Thousands protest in Bulgaria, dismissing PM's olive branch
Bulgarian protesters not appeased by PM's reversal of controversial top security chief appointment, hit streets in thousands
AFP , Sunday 16 Jun 2013
Thousands of people protested in Bulgaria for a third day on Sunday in a show of anger against the government, dismissing the prime minister's bid to calm public outrage by reversing a controversial appointment of the country's top security chief.
About 15,000 protesters gathered outside the government headquarters in downtown Sofia on Sunday evening, according to police estimates. Smaller protests were also held in a handful of other cities.
Many were waving Bulgarian flags and shouting "Mafia!", "Resign!", and "Red garbage!" in what amounted to the biggest rallies in the past three days.
Prime Minister Plamen Oresharski's decision to appoint 32-year-old media mogul Delyan Peevski as chief of the powerful national security agency DANS and parliament's rapidity in rubber stamping the nomination had angered the population.
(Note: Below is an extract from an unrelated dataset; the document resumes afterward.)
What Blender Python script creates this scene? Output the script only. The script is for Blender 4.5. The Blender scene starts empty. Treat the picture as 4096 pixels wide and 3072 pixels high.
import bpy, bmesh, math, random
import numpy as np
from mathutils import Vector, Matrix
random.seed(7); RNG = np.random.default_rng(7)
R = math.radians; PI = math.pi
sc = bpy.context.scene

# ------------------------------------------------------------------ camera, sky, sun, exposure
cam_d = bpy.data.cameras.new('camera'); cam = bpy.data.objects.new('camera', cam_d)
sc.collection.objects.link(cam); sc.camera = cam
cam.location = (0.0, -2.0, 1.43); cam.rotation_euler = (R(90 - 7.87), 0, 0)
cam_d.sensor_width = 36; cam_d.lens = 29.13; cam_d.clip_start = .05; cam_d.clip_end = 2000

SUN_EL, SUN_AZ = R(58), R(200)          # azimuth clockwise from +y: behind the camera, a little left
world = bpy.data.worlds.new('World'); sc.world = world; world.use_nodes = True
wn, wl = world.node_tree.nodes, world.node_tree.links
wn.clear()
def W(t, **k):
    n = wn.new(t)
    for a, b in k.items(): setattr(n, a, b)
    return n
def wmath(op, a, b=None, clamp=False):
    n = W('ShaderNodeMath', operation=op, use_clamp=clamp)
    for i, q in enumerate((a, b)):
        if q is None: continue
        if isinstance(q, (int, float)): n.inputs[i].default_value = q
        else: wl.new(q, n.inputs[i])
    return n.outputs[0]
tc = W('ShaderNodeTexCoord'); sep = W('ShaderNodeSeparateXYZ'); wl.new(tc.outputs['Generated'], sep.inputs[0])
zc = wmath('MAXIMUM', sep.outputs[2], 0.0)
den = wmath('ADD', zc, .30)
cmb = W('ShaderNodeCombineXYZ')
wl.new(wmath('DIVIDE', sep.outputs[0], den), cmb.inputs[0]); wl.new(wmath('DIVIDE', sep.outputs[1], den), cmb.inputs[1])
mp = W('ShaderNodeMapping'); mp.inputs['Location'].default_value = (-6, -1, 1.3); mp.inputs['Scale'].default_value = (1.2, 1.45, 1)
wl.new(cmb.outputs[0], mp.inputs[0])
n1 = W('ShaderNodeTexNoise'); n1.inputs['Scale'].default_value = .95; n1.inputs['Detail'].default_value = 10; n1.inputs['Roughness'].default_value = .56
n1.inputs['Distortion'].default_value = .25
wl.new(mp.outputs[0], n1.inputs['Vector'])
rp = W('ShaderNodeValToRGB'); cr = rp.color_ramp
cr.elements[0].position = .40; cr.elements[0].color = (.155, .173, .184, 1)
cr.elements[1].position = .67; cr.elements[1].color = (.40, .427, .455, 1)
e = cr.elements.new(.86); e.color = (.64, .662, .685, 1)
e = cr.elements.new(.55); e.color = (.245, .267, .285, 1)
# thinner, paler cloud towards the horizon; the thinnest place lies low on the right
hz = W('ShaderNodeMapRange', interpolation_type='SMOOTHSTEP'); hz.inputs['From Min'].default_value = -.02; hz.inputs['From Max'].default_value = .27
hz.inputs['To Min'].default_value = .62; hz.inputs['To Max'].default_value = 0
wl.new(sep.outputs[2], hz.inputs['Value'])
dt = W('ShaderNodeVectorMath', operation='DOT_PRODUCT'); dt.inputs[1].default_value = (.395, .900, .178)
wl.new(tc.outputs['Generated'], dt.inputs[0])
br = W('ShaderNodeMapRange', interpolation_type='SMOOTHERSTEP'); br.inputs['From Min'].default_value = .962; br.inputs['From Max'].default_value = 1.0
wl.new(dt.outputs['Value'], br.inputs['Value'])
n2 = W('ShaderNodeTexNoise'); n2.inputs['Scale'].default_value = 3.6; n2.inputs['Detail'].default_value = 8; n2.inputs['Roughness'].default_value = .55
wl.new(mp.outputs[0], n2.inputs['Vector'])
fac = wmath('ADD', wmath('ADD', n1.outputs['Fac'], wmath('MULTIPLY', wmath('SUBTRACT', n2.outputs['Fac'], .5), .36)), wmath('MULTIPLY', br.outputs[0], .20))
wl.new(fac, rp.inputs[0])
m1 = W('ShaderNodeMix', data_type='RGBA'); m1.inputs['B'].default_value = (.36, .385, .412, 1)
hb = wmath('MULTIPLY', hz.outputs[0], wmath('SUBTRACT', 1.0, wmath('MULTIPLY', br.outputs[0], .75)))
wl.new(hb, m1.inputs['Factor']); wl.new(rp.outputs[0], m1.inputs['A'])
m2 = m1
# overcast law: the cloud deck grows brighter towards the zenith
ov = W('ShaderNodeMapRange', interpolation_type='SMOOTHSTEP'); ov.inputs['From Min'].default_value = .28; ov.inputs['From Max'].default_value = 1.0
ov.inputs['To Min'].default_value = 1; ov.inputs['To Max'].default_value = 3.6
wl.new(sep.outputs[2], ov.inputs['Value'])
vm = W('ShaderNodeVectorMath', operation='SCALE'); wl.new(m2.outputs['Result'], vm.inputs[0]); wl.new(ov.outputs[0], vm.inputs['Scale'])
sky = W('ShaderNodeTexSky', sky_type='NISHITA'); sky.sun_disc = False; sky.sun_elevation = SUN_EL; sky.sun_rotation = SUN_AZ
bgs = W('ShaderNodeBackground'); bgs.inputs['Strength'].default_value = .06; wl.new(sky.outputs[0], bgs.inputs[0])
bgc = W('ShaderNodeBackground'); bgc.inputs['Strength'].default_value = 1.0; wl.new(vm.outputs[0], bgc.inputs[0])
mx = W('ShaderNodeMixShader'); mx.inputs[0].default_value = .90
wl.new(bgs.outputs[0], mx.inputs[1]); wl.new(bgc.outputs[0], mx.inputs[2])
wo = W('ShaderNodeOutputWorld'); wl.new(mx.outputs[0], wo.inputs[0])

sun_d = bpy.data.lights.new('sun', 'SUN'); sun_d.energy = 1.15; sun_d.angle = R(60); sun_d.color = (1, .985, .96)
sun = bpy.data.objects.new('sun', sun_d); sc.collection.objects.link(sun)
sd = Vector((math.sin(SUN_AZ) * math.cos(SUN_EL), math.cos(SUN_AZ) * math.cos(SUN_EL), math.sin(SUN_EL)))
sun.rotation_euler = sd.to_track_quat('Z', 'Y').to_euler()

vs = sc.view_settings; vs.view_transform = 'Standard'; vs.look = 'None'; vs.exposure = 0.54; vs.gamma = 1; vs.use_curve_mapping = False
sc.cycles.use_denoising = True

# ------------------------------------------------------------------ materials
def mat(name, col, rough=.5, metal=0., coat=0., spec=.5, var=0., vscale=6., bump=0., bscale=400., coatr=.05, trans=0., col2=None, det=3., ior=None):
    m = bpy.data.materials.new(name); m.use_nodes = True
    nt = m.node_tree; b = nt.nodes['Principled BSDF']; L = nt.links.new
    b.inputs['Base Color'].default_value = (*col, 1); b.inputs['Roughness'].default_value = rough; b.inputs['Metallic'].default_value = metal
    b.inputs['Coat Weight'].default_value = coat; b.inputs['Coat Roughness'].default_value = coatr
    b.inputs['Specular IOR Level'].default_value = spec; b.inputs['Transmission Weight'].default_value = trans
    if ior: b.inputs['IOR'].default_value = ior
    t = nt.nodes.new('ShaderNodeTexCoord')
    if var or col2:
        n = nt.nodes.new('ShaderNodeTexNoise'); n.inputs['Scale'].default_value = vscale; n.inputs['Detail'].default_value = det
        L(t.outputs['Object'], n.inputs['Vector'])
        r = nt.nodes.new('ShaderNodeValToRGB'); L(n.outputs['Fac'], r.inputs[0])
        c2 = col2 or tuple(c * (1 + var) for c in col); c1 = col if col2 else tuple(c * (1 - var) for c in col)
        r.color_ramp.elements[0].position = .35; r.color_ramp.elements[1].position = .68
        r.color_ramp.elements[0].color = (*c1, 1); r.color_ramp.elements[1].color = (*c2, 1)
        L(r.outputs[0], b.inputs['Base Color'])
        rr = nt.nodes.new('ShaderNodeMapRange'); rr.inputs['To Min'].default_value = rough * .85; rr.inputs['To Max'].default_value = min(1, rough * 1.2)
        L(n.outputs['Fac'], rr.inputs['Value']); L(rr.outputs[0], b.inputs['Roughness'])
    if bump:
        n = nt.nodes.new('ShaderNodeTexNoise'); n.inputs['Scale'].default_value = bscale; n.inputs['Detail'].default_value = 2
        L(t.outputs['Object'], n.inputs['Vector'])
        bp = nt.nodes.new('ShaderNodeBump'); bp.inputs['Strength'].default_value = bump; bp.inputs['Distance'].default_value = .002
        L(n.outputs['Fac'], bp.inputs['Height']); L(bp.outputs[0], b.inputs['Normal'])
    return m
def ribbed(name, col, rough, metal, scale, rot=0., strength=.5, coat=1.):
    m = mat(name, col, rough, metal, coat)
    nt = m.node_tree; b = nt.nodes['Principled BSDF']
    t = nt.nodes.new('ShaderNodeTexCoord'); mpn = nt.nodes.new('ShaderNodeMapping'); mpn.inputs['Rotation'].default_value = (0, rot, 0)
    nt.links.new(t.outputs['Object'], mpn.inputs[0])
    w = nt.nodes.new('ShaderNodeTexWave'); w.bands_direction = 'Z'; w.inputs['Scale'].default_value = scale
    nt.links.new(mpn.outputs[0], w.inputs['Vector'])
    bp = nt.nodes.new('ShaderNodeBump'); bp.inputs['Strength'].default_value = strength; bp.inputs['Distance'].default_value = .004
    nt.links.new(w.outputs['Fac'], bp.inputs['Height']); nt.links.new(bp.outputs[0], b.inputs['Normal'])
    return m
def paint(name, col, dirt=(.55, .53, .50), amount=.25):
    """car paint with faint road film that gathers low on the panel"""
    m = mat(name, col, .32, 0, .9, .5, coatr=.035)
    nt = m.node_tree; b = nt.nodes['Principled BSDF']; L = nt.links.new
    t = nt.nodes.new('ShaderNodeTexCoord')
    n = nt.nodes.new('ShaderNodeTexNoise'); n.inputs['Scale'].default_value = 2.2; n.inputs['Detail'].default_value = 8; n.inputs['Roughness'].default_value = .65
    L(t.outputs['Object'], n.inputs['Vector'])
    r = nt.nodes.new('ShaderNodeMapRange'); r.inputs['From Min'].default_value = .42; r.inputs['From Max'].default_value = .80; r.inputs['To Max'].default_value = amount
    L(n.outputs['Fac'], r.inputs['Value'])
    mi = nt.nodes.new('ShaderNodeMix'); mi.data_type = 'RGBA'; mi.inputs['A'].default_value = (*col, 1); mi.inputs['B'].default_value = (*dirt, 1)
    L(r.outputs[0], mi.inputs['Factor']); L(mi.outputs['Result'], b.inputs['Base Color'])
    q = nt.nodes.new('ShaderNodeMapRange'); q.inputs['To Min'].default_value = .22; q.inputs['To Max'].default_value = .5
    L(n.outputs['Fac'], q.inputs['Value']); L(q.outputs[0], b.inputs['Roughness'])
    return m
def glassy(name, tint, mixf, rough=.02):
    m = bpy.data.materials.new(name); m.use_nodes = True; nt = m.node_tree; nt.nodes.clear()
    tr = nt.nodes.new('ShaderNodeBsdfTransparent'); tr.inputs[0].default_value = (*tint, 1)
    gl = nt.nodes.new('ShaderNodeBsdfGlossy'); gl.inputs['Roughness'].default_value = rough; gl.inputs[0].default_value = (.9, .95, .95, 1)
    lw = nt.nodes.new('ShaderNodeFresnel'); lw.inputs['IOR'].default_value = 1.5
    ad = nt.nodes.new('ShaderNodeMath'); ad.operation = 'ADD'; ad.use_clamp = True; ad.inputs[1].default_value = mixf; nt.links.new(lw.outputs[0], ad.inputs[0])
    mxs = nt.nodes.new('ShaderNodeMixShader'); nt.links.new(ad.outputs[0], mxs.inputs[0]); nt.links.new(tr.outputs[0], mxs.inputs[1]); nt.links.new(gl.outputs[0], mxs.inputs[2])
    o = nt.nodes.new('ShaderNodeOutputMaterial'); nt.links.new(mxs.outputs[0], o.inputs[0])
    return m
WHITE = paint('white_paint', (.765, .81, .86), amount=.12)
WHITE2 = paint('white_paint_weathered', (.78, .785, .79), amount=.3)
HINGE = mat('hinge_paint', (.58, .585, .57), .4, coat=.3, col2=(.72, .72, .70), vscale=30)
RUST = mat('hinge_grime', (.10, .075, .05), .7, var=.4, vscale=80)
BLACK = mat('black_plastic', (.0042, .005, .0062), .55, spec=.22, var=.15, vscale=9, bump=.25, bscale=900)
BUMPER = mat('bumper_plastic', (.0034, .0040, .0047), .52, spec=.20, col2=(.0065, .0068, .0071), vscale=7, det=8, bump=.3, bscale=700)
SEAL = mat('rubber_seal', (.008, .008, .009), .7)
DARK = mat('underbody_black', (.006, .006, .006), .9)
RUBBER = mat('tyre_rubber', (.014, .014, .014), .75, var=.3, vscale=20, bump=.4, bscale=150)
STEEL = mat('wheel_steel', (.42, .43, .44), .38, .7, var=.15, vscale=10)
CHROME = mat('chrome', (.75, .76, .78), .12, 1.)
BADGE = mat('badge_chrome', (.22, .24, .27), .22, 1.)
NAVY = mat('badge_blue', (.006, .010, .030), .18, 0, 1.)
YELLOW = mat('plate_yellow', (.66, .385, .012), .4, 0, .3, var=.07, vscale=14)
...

Thousands poured into the streets in protest, sparking fears of a fresh political crisis just months after anti-poverty demonstrations brought down the previous government.
President Rosen Plevneliev also demanded an immediate review of the appointment, saying he had lost confidence in the government.
Peevski on Saturday offered to step down from the post and Oresharski said he accepted the resignation.
But protesters were not appeased.
Georgy Milanov, a 50-year-old doctor, who was at Sunday's rally in Sofia with his wife, told AFP: "We came to show the political class that things can no longer continue like that -- the rich get richer while the middle class like us is being erased."
"This government was put forward as a technocrat one. We expected change. And now it's the same old faces selling us the same old tricks. This last DANS chief nomination was just disgusting," he added.
Another protester, a 29-year-old advertising company executive, who refused to give her name, said: "The government is inadequate and must go. How could they even think they can put somebody like Peevski -- with his total control of most Bulgarian media and his dirty money -- as top security chief?"
Peevski, who has no experience in the security sector, is a lawmaker from the Turkish minority MRF party, which is a key supporter of the two-week-old government.
He is however a controversial figure due to his outsize role in Bulgaria's media landscape. He is understood to be behind an empire of newspapers, newspaper distribution companies, television channels and news websites, although they are officially owned by his mother, Irena Krasteva.